Given a set of data points (or vectors), find a "good" basis for them.

Here we have a collection of digital photographs, each has 374 x 486 pixels. They are in color, so each pixel actually has a red value, a green value and a blue value. That means that each digital photograph has 374 x 486 x 3 = 545,292 numbers (that is the dimension of our "face space").

Find the mean:

To find the basis, we first compute the mean of the data.
Here is the result. For fun, we computed the Male mean and the Female mean separately, then we also show the overall mean.

Find the basis vectors

The basis vectors are orthonormal (the coloring is from a re-scaling/rounding of the values to be integers between 0 and 255). It is equally likely that a particular photo would use either the positive of the vector or the negative.
Multiplication by -1 is the same as taking the photographic negative. However, as we see below, it is hard to tell what features are being represented by either a positive or negative.

Here are the basis vectors. Since they are also eigenvectors, they have been called "Eigenfaces". While it is tempting to "see" individuals in these pictures, each basis vector is actually a composite of all of you.

Write each face in terms of the eigenfaces

Here we show the result of using a partial basis to reconstruct each of your photos. That is, after you click on the link below, find your face and click on your photo. You will be taken to a page of partial reconstructions. The first photo is the mean plus one basis vector. The next photo is the mean plus two basis vectors, and so on.

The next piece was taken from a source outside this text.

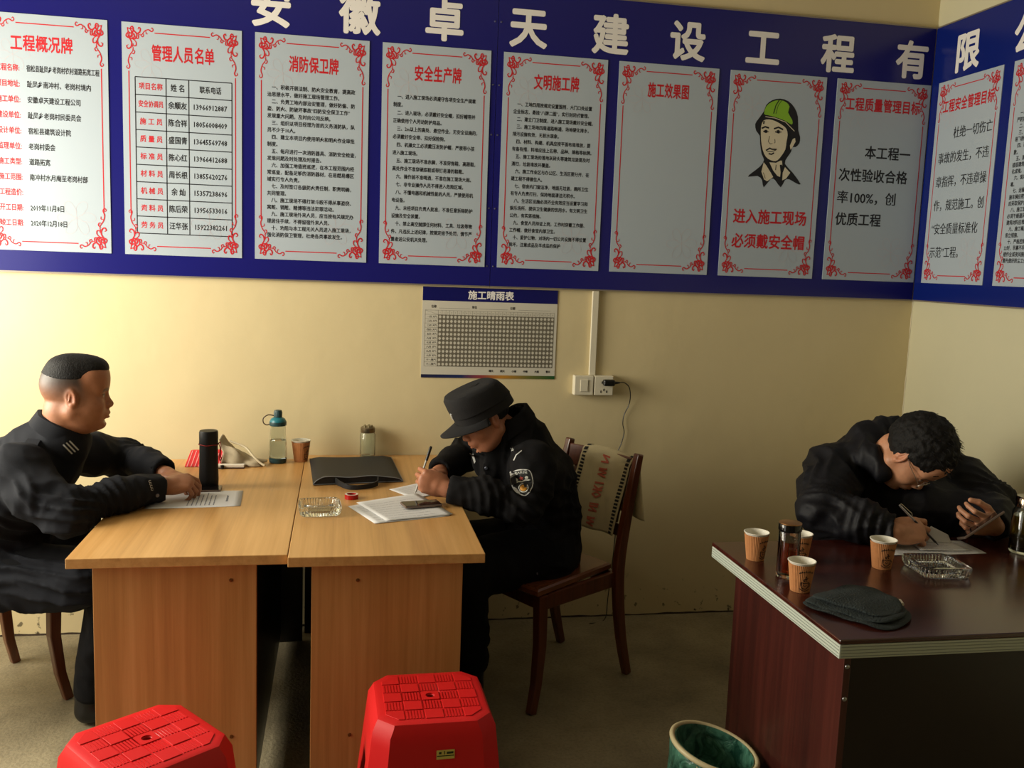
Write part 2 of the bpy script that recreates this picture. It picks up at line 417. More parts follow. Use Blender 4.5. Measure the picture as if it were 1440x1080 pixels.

Click Here to See Individual Faces. Click on a face to see its partial reconstruction.

What you should see:

The basis vectors are in a particular order. They should fill in your "big" features first, and as more and more basis vectors are added, finer and finer features should come into focus.
Think of the partial reconstructions as the (orthogonal) projection of each face into a subspace of face space, as defined by the orthonormal "eigenfaces".